Tampoco veo en esto ningún beneficio “colateral”, ni político ni personal, para el padre, esto es, para Tarek. En todo caso, lo único que queda claro es que su hijo es un joven digno y valiente, lo cual debe enorgullecerle. Él mismo se ocupó de volver a mostrarse como se le percibe al afirmarse ante la prensa, sin modestia alguna, como un “padre ejemplar”, y quizás lo sea, no lo sé, pero es que, como ocurre con las damas, la que en verdad lo es, no tiene que estarlo gritando a los cuatro vientos. Igual pasa cuando te reclamas continuamente como defensor de los derechos humanos mientras permites que vapuleen, encarcelen injustamente y hasta asesinen a tus compatriotas, a esos que juraste y que estás en posición de proteger.

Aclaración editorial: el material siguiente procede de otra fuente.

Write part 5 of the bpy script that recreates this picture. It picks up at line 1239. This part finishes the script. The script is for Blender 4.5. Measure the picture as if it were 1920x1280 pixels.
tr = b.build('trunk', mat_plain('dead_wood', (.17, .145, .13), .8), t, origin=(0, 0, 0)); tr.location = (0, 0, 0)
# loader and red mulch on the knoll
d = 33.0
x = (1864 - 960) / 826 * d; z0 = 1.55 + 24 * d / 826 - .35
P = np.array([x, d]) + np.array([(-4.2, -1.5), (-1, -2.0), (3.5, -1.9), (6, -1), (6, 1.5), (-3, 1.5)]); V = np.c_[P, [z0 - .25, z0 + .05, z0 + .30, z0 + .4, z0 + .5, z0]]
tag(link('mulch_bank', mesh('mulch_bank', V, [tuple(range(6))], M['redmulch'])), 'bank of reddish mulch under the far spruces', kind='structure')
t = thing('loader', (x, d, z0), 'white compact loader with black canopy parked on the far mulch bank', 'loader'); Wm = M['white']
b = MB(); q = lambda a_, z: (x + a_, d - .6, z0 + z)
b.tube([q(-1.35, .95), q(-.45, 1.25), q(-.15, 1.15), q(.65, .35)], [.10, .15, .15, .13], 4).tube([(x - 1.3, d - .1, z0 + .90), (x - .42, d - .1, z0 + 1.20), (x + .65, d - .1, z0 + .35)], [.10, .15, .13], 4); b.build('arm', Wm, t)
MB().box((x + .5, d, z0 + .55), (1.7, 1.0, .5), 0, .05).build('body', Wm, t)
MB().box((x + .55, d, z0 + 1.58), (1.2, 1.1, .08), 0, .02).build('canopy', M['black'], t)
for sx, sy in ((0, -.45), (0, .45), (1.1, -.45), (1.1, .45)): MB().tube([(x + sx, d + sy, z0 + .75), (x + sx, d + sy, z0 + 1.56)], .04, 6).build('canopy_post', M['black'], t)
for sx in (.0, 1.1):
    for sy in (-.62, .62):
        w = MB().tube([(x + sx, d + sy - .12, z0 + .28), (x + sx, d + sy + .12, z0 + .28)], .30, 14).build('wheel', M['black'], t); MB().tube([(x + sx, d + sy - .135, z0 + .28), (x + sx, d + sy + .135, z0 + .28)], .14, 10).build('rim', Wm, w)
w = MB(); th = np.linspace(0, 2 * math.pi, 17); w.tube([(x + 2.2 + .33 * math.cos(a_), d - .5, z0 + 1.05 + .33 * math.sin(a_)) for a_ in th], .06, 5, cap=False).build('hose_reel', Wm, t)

Bien decía un amigo en estos días que si algo quedaría de todo esto para la posteridad, es que cuando Venezuela vuelva a ser libre, a Yibram no se le conocerá como el hijo de Tarek, sino al revés. Tarek quedará relegado a ser recordado no solo como el peor defensor del pueblo que hayamos tenido jamás, como el que se negó a recibir constantemente a la ciudadanía que le reclamaba que cumpliera cabalmente sus funciones ocultándose tras las barreras de la más brutal represión policial y militar que hayamos conocido en los últimos tiempos, y solo podrá a su favor, en todo caso, exigir que se le recuerde como el padre de Yibram.
Por supuesto, eso no es poca cosa. No hay buen padre que no anhele y desee que sus hijos terminen siendo mucho mejores que él mismo, desde que soy padre lo sé, pero por mucho orgullo que le inspire su descendencia, esto no le servirá a Tarek para aliviar el peso de las piedras históricas él mismo ha puesto en su mochila. Esa es su carga y su responsabilidad, y a él le corresponde lidiar con las consecuencias de sus acciones y omisiones.
Y a eso voy. Al igual que lo pensaba hace ya tantos años, creo que los pecados del padre no se trasladan a los hijos. Las virtudes tampoco. Porque esa es ley de vida, aunque a los hijos y a los padres nos unan vínculos especiales y poderosos, creo que cada cual construye su propio camino y cada quien, al llegar el momento de rendir y de rendirse cuentas, es dueño de su propia tragedia, de sus propias ignominias, o de la gloria y buena reputación que se haya labrado en su curso vital. Es verdad, el buen nombre de nuestros padres nos enorgullece y nos conforta tanto como la mala reputación o sus malas acciones pueden llegar a avergonzarnos, incluso cuando ya se hayan ido, pero ni lo uno ni lo otro nos define como seres humanos.
Los padres e hijos podemos ser parecidos, pero no somos lo mismo, y jamás estará bien juzgar al fruto por el árbol del que proviene. Así lo he creído siempre, no solo ahora, y creo que a todos nos haría bien aceptarlo, sobre todo en estos tiempos crispados tan fáciles para el juicio apresurado y para la visceralidad. Venezuela, este es mi llamado, nos merece mejores, menos desconfiados o suspicaces y, sobre todo ahora, mucho más cercanos a la mejor versión que de nosotros mismos podamos mostrar.